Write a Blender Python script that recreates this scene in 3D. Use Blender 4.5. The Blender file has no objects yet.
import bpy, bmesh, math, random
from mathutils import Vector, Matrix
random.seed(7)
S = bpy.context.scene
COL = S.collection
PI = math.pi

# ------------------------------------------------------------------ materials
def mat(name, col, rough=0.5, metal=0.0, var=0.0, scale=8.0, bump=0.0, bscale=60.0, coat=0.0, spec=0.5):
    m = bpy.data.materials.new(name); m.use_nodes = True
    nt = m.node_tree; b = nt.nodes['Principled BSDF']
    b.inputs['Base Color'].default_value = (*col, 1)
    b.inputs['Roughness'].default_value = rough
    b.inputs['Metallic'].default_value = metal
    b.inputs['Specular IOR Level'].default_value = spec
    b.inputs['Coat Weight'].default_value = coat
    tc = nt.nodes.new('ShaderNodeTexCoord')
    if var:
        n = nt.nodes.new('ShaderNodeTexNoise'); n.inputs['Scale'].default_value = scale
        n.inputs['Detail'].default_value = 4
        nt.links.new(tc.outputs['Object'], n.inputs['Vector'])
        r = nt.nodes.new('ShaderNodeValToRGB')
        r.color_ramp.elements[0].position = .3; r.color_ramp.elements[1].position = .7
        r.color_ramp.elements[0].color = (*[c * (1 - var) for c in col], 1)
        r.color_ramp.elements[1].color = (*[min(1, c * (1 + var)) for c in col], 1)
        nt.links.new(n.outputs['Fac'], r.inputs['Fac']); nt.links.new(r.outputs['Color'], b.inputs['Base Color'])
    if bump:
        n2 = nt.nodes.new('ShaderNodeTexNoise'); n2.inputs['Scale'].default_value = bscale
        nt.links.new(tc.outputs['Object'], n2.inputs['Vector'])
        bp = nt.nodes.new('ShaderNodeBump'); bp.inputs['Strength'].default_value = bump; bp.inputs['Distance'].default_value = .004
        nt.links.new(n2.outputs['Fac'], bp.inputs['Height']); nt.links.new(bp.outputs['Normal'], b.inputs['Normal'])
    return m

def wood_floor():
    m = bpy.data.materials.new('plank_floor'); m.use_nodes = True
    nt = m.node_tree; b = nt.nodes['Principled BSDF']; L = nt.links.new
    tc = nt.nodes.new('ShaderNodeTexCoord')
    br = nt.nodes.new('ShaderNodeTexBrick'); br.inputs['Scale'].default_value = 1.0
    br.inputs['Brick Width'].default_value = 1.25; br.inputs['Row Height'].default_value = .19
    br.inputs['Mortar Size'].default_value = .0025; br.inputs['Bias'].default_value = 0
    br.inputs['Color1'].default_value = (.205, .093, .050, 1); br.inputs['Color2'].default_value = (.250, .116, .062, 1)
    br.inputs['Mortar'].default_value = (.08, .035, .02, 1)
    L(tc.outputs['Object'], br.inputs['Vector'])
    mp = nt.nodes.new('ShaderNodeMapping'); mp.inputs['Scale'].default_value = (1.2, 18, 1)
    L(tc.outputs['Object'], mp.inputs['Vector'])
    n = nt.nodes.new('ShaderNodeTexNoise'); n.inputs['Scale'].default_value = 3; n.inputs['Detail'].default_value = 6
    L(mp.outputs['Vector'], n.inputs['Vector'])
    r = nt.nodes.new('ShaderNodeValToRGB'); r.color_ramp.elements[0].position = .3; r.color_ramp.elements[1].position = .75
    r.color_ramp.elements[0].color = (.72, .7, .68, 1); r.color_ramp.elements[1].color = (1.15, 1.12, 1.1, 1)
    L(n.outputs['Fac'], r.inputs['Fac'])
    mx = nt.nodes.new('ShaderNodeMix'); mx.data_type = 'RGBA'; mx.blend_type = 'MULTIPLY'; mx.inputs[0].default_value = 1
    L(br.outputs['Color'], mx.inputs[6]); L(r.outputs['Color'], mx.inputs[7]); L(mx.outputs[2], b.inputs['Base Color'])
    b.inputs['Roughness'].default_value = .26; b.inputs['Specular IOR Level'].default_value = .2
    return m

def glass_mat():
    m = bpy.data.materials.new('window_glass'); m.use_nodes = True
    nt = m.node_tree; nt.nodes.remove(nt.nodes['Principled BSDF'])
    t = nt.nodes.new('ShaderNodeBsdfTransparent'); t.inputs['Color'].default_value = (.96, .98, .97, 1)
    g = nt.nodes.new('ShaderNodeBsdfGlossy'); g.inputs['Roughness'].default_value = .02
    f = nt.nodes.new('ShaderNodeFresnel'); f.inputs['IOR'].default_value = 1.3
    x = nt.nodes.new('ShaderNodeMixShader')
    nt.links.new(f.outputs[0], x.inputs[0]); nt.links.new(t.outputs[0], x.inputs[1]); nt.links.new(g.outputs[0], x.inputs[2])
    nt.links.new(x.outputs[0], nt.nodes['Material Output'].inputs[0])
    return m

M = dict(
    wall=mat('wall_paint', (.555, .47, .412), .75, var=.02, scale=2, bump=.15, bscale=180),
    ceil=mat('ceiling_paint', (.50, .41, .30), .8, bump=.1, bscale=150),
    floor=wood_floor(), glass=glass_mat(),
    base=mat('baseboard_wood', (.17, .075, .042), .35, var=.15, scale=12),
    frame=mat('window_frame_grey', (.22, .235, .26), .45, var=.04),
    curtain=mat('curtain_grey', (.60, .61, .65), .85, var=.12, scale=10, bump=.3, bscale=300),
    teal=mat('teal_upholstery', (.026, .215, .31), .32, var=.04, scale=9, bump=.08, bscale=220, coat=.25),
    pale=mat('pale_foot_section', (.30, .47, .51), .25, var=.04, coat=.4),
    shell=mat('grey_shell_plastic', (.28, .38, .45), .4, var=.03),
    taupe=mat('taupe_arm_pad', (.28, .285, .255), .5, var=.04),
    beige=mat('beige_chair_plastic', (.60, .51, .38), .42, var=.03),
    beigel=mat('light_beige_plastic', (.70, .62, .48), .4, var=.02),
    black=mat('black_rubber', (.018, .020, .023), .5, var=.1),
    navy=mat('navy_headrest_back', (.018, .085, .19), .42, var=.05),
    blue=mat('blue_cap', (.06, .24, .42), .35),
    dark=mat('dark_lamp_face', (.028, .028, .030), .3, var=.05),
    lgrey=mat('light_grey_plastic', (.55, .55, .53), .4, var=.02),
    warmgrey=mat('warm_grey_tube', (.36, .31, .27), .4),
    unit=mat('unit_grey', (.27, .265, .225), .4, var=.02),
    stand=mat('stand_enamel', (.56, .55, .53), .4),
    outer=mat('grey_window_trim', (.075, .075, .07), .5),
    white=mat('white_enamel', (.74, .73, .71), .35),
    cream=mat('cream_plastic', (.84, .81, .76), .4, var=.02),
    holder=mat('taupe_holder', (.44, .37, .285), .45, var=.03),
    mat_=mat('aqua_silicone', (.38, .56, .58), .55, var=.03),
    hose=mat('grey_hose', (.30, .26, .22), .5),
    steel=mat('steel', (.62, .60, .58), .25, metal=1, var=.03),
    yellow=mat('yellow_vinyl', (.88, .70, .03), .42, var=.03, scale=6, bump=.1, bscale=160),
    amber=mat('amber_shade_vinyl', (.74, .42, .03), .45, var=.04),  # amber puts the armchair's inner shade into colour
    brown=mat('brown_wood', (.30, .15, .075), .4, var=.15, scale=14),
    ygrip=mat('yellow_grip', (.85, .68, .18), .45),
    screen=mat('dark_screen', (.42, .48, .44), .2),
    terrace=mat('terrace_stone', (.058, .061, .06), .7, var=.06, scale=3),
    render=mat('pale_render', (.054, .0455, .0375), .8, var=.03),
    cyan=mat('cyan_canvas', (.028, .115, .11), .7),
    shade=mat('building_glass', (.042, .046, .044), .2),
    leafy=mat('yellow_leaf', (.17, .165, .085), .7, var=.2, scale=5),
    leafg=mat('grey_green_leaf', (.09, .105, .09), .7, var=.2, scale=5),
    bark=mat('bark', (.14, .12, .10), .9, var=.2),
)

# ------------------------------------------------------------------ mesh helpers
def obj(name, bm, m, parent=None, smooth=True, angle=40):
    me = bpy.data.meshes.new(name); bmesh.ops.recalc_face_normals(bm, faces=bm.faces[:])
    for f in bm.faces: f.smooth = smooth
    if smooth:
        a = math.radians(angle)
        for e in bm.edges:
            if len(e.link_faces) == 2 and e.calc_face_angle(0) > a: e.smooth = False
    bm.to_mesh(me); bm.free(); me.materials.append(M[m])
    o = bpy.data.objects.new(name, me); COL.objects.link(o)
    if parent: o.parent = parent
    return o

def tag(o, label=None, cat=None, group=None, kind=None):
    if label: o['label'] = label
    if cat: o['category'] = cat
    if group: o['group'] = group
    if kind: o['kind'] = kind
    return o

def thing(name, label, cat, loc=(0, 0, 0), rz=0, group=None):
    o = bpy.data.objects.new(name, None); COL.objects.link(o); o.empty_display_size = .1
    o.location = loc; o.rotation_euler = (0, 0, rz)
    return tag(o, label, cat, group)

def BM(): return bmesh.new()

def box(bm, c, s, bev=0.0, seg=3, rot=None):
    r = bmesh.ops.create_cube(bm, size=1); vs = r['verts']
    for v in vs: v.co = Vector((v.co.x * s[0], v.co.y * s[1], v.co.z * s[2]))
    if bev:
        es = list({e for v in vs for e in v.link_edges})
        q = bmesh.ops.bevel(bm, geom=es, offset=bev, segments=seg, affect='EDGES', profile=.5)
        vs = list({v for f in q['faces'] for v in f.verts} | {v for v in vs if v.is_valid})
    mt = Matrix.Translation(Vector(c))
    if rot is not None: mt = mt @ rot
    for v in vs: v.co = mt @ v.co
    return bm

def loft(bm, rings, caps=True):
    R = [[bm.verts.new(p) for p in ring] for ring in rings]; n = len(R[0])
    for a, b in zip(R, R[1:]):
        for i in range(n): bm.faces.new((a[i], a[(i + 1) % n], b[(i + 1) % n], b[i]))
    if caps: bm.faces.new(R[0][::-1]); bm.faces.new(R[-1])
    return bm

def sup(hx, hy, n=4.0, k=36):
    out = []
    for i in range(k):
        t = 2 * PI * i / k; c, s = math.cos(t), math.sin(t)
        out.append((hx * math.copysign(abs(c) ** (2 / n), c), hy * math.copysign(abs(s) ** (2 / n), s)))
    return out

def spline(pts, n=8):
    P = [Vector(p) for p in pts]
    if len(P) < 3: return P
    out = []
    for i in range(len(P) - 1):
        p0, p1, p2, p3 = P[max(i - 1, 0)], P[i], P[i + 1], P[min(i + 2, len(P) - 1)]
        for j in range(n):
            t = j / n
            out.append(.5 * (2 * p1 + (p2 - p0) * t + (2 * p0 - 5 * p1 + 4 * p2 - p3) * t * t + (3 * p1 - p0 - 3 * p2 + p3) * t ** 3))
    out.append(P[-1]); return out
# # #
- _Goal_
Print exactly, and only, the lines beginning at the top of the listing and ending at the line with "PI = math.pi".

- _Solution for this task_
Write a Blender Python script that recreates this scene in 3D. Use Blender 4.5. The Blender file has no objects yet.
import bpy, bmesh, math, random
from mathutils import Vector, Matrix
random.seed(7)
S = bpy.context.scene
COL = S.collection
PI = math.pi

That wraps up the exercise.